Van Garderen, a fourth-place finisher in two of the Tour de France’s three time trials last month and runner-up at the U.S. national time trial championships in May, said he didn’t think 21 seconds was too big of a deficit to make up on Leipheimer. As it turned out, Vande Velde proved best of the three, nine seconds faster than van Garderen and 33 seconds faster than Leipheimer. “I wasn’t ready to lose this race,” the Boulder, Colo., resident said. “I was convinced I was going to win. Even being down on time, I thought, ‘I got this.’ I felt super confident and really wanted to win. The team worked hard for me. It was my hometown race, my family was here and it was George Hincapie’s last race. I wanted to give him a victory.”

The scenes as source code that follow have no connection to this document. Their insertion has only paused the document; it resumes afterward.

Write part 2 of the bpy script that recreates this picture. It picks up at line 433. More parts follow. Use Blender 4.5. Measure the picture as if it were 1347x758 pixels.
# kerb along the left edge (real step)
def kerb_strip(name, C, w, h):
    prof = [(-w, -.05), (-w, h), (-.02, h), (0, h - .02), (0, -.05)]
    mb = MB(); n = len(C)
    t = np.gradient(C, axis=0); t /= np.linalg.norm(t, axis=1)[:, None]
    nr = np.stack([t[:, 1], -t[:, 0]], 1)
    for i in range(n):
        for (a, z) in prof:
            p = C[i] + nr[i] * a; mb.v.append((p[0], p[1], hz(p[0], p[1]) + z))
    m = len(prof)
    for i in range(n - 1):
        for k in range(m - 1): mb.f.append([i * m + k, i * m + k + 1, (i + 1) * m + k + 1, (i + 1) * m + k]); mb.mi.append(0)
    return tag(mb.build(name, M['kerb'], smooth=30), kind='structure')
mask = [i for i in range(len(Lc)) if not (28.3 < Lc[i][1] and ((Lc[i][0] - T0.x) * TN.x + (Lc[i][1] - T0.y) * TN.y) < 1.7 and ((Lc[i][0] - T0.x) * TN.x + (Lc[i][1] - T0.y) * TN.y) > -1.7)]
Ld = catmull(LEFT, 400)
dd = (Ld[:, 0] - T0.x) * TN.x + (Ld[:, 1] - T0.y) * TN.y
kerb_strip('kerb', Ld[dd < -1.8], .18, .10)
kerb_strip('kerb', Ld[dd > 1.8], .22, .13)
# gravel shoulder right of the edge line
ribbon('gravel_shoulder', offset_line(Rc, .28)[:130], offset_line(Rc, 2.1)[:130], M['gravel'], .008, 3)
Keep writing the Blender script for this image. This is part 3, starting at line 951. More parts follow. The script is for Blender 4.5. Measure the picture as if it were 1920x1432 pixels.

Hincapie put his hand in the air to acknowledge the cheers of the Denver crowd as he piloted his BMC timemachine TM01 across the finish line to end a 19-year professional career. The Greenville, S.C., resident who started a record 17 Tours de France and finished a record-tying 16 said he got a little emotional before rolling down the start ramp. “It’s been a long career for me, a good career and I’m proud of it,” Hincapie said. “I’m sad to leave, but at the same time, I’m excited to spend more time with my family and start a new life.” Hincapie was quick to add he won’t stay away from the sport too long. “I’m going mountain biking with a buddy of mine on Tuesday,” he said.